Dieser auf die Umgebung und auf Erlebnisfetzen reduzierte kindliche Blickwinkel zieht sich durch den ganzen Abend. Dass auf vielerlei Ebenen gespielt wird, garantiert Petras auch dieses Mal, das signalisiert schon das Bühnenbild: eine Treppe rechts, weiße Styroporplatten als finnisches Packeis links, das Kinderetagenbett steht schief, ein Flokatiteppich bildet einen eigenen Spielraum. Die Familie formiert sich am Küchentisch, verläuft sich dann wieder auf der großen Bühne, die für die Handlung der Figuren keinerlei Ausflucht bietet. Petras zeigt wenig Nischen und einen Realismus, wie er vom politischen System unabhängiger nicht sein könnte: Der Vater beginnt zu trinken, die Mutter begehrt mit einer Liaison gegen den Ehemann auf, um sich dann doch nicht von ihm zu trennen.
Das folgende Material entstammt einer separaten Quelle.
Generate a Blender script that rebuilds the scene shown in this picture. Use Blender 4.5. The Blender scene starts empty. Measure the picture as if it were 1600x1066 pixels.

„Back to life, back to reality“ lautet der Übertitel gleich der ersten Szene, aber es ist eher die These von der weit verbreiteten Stimmungslage der Realitätsverdrängung zur Bewältigung des Alltagslebens, die aufblitzt. Dieses Jahr, freut sich die Mutter, ist der Karpfen lecker geworden. Silvester werden die Papphüte aufgesetzt. Die Erinnerung an ein paar Böller, die im Wohnzimmer zu früh zündeten und für die Kinder bedeutete, in den Löchern auf dem Wohnzimmertisch zwei Jahre lang Murmeln spielen zu können. Die Szenen des Silvestertags haben comichafte, überzeichnete Oberflächen. Ein Portier, der sich als Trenchcoat-tragender Agent entpuppt oder eine Liebesszene mit Brigitte Bardot auf der Filmleinwand sind zusammenhaltlose Einsprengsel, die sich seltsam mit dem Ton der condition humaine in den lyrischen Monologen vermischen. Aber die Bilder entwerten sich alles in allem gegenseitig.

Man spürt: ja, da war mal was, aber jetzt ist der geschlossene Resonanzkörper Leben in die Luft geflogen und die Einzelteile sind heruntergerieselt. Atmosphärischer Stillstand. Ein Zwischenreich, in dem die Schauspieler konturlos bleiben und einzig Fritzi Haberlandt als Tochter die melancholischen Untertöne im veralberten bis pragmatischen Ton trifft. „We are camera“ soll der Abschluss der Kater/Petras-Trilogie „Zeit zu lieben, Zeit zu sterben“ und „Vineta. Fight City“ sein, die den Blick auf den Osten Deutschlands konzentriert. Die epigonale, antibürgerliche Familiengeschichte passt hervorragend in das Gesamtkonzept, aber seinem Abschluss fehlt es an Schärfe und Virtuosität.